**What you will do**. All of the material below is to be retyped exactly.

Start Data shown

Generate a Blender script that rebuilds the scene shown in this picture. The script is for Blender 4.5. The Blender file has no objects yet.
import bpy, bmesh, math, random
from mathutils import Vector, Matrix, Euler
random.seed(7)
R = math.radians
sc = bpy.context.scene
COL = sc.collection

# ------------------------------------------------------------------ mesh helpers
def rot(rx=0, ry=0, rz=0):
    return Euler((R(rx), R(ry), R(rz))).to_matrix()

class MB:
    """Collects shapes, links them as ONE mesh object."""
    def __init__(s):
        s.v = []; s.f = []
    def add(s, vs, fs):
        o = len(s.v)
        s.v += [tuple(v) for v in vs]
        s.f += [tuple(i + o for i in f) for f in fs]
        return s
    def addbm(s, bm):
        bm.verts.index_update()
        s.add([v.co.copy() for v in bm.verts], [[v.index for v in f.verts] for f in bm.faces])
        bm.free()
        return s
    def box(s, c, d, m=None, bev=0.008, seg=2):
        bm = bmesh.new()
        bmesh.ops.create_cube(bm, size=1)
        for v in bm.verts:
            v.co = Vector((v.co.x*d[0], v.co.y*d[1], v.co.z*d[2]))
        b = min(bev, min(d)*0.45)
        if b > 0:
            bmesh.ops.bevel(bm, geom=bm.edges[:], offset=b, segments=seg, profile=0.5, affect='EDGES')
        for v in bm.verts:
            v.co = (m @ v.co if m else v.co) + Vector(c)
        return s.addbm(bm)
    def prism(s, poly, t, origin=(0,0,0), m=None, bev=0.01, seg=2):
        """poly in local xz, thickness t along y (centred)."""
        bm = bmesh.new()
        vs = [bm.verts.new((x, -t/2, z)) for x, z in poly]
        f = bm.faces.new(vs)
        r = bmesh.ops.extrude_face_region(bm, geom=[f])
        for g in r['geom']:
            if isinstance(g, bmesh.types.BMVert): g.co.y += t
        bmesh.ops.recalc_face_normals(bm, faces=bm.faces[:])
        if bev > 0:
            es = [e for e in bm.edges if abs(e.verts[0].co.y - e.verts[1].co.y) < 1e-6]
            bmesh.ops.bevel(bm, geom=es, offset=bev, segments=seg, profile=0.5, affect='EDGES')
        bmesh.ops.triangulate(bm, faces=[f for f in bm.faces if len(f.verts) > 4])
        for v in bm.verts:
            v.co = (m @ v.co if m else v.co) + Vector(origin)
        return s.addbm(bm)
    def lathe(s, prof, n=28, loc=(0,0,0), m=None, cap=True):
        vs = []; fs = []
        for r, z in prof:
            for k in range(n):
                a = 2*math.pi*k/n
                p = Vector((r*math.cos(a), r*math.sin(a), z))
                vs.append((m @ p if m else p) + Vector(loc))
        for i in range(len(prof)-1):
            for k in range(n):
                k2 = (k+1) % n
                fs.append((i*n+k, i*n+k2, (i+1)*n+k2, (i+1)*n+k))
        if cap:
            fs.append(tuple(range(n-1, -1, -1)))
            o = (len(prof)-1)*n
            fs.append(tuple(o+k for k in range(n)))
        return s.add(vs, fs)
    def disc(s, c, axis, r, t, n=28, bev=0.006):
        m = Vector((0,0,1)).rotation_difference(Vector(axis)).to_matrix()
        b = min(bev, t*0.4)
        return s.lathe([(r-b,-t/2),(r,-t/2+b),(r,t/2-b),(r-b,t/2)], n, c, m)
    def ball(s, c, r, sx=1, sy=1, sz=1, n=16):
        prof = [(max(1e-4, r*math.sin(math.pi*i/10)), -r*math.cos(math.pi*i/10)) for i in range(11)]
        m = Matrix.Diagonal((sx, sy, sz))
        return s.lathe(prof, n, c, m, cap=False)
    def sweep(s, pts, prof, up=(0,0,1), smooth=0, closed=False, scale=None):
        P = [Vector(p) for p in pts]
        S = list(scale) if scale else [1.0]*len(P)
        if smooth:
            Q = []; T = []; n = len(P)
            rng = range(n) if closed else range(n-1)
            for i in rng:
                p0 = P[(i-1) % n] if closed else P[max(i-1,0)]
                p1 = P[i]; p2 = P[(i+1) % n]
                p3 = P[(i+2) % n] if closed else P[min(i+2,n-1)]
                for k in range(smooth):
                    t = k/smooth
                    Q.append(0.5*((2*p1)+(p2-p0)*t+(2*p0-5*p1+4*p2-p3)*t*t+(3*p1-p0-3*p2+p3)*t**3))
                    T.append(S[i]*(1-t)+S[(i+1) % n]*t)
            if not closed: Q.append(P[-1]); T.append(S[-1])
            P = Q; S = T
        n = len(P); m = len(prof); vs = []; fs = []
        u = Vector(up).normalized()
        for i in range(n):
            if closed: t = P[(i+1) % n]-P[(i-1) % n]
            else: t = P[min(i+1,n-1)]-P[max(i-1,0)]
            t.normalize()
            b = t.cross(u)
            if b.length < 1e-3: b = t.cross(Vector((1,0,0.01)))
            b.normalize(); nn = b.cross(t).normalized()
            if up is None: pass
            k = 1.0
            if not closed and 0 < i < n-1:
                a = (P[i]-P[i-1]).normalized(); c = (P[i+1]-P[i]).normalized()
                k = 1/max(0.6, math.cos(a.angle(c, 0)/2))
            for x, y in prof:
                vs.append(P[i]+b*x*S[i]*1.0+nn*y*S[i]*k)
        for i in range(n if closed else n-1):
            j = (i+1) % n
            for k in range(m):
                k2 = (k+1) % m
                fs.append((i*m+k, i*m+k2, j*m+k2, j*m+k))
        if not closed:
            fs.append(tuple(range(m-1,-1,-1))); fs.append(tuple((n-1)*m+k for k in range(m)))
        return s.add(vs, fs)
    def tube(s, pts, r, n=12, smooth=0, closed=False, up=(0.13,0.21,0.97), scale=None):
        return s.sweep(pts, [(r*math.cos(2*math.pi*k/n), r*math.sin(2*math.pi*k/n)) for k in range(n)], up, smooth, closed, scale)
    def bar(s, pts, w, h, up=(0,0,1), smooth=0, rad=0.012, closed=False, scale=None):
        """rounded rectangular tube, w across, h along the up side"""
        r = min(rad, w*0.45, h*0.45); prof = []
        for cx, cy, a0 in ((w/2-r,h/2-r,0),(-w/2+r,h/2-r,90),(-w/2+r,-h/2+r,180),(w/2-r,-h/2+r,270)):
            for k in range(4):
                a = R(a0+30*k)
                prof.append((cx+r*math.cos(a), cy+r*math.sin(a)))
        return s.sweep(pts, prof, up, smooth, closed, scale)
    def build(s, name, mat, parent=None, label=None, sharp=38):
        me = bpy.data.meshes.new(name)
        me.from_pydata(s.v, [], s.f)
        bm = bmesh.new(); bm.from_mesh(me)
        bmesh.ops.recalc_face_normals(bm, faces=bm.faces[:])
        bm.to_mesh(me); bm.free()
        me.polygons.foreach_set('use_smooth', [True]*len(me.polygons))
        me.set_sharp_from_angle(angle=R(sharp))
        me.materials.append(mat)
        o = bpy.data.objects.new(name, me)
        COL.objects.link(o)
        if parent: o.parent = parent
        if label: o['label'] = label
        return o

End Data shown

**Complete output**.
Generate a Blender script that rebuilds the scene shown in this picture. The script is for Blender 4.5. The Blender file has no objects yet.
import bpy, bmesh, math, random
from mathutils import Vector, Matrix, Euler
random.seed(7)
R = math.radians
sc = bpy.context.scene
COL = sc.collection

# ------------------------------------------------------------------ mesh helpers
def rot(rx=0, ry=0, rz=0):
    return Euler((R(rx), R(ry), R(rz))).to_matrix()

class MB:
    """Collects shapes, links them as ONE mesh object."""
    def __init__(s):
        s.v = []; s.f = []
    def add(s, vs, fs):
        o = len(s.v)
        s.v += [tuple(v) for v in vs]
        s.f += [tuple(i + o for i in f) for f in fs]
        return s
    def addbm(s, bm):
        bm.verts.index_update()
        s.add([v.co.copy() for v in bm.verts], [[v.index for v in f.verts] for f in bm.faces])
        bm.free()
        return s
    def box(s, c, d, m=None, bev=0.008, seg=2):
        bm = bmesh.new()
        bmesh.ops.create_cube(bm, size=1)
        for v in bm.verts:
            v.co = Vector((v.co.x*d[0], v.co.y*d[1], v.co.z*d[2]))
        b = min(bev, min(d)*0.45)
        if b > 0:
            bmesh.ops.bevel(bm, geom=bm.edges[:], offset=b, segments=seg, profile=0.5, affect='EDGES')
        for v in bm.verts:
            v.co = (m @ v.co if m else v.co) + Vector(c)
        return s.addbm(bm)
    def prism(s, poly, t, origin=(0,0,0), m=None, bev=0.01, seg=2):
        """poly in local xz, thickness t along y (centred)."""
        bm = bmesh.new()
        vs = [bm.verts.new((x, -t/2, z)) for x, z in poly]
        f = bm.faces.new(vs)
        r = bmesh.ops.extrude_face_region(bm, geom=[f])
        for g in r['geom']:
            if isinstance(g, bmesh.types.BMVert): g.co.y += t
        bmesh.ops.recalc_face_normals(bm, faces=bm.faces[:])
        if bev > 0:
            es = [e for e in bm.edges if abs(e.verts[0].co.y - e.verts[1].co.y) < 1e-6]
            bmesh.ops.bevel(bm, geom=es, offset=bev, segments=seg, profile=0.5, affect='EDGES')
        bmesh.ops.triangulate(bm, faces=[f for f in bm.faces if len(f.verts) > 4])
        for v in bm.verts:
            v.co = (m @ v.co if m else v.co) + Vector(origin)
        return s.addbm(bm)
    def lathe(s, prof, n=28, loc=(0,0,0), m=None, cap=True):
        vs = []; fs = []
        for r, z in prof:
            for k in range(n):
                a = 2*math.pi*k/n
                p = Vector((r*math.cos(a), r*math.sin(a), z))
                vs.append((m @ p if m else p) + Vector(loc))
        for i in range(len(prof)-1):
            for k in range(n):
                k2 = (k+1) % n
                fs.append((i*n+k, i*n+k2, (i+1)*n+k2, (i+1)*n+k))
        if cap:
            fs.append(tuple(range(n-1, -1, -1)))
            o = (len(prof)-1)*n
            fs.append(tuple(o+k for k in range(n)))
        return s.add(vs, fs)
    def disc(s, c, axis, r, t, n=28, bev=0.006):
        m = Vector((0,0,1)).rotation_difference(Vector(axis)).to_matrix()
        b = min(bev, t*0.4)
        return s.lathe([(r-b,-t/2),(r,-t/2+b),(r,t/2-b),(r-b,t/2)], n, c, m)
    def ball(s, c, r, sx=1, sy=1, sz=1, n=16):
        prof = [(max(1e-4, r*math.sin(math.pi*i/10)), -r*math.cos(math.pi*i/10)) for i in range(11)]
        m = Matrix.Diagonal((sx, sy, sz))
        return s.lathe(prof, n, c, m, cap=False)
    def sweep(s, pts, prof, up=(0,0,1), smooth=0, closed=False, scale=None):
        P = [Vector(p) for p in pts]
        S = list(scale) if scale else [1.0]*len(P)
        if smooth:
            Q = []; T = []; n = len(P)
            rng = range(n) if closed else range(n-1)
            for i in rng:
                p0 = P[(i-1) % n] if closed else P[max(i-1,0)]
                p1 = P[i]; p2 = P[(i+1) % n]
                p3 = P[(i+2) % n] if closed else P[min(i+2,n-1)]
                for k in range(smooth):
                    t = k/smooth
                    Q.append(0.5*((2*p1)+(p2-p0)*t+(2*p0-5*p1+4*p2-p3)*t*t+(3*p1-p0-3*p2+p3)*t**3))
                    T.append(S[i]*(1-t)+S[(i+1) % n]*t)
            if not closed: Q.append(P[-1]); T.append(S[-1])
            P = Q; S = T
        n = len(P); m = len(prof); vs = []; fs = []
        u = Vector(up).normalized()
        for i in range(n):
            if closed: t = P[(i+1) % n]-P[(i-1) % n]
            else: t = P[min(i+1,n-1)]-P[max(i-1,0)]
            t.normalize()
            b = t.cross(u)
            if b.length < 1e-3: b = t.cross(Vector((1,0,0.01)))
            b.normalize(); nn = b.cross(t).normalized()
            if up is None: pass
            k = 1.0
            if not closed and 0 < i < n-1:
                a = (P[i]-P[i-1]).normalized(); c = (P[i+1]-P[i]).normalized()
                k = 1/max(0.6, math.cos(a.angle(c, 0)/2))
            for x, y in prof:
                vs.append(P[i]+b*x*S[i]*1.0+nn*y*S[i]*k)
        for i in range(n if closed else n-1):
            j = (i+1) % n
            for k in range(m):
                k2 = (k+1) % m
                fs.append((i*m+k, i*m+k2, j*m+k2, j*m+k))
        if not closed:
            fs.append(tuple(range(m-1,-1,-1))); fs.append(tuple((n-1)*m+k for k in range(m)))
        return s.add(vs, fs)
    def tube(s, pts, r, n=12, smooth=0, closed=False, up=(0.13,0.21,0.97), scale=None):
        return s.sweep(pts, [(r*math.cos(2*math.pi*k/n), r*math.sin(2*math.pi*k/n)) for k in range(n)], up, smooth, closed, scale)
    def bar(s, pts, w, h, up=(0,0,1), smooth=0, rad=0.012, closed=False, scale=None):
        """rounded rectangular tube, w across, h along the up side"""
        r = min(rad, w*0.45, h*0.45); prof = []
        for cx, cy, a0 in ((w/2-r,h/2-r,0),(-w/2+r,h/2-r,90),(-w/2+r,-h/2+r,180),(w/2-r,-h/2+r,270)):
            for k in range(4):
                a = R(a0+30*k)
                prof.append((cx+r*math.cos(a), cy+r*math.sin(a)))
        return s.sweep(pts, prof, up, smooth, closed, scale)
    def build(s, name, mat, parent=None, label=None, sharp=38):
        me = bpy.data.meshes.new(name)
        me.from_pydata(s.v, [], s.f)
        bm = bmesh.new(); bm.from_mesh(me)
        bmesh.ops.recalc_face_normals(bm, faces=bm.faces[:])
        bm.to_mesh(me); bm.free()
        me.polygons.foreach_set('use_smooth', [True]*len(me.polygons))
        me.set_sharp_from_angle(angle=R(sharp))
        me.materials.append(mat)
        o = bpy.data.objects.new(name, me)
        COL.objects.link(o)
        if parent: o.parent = parent
        if label: o['label'] = label
        return o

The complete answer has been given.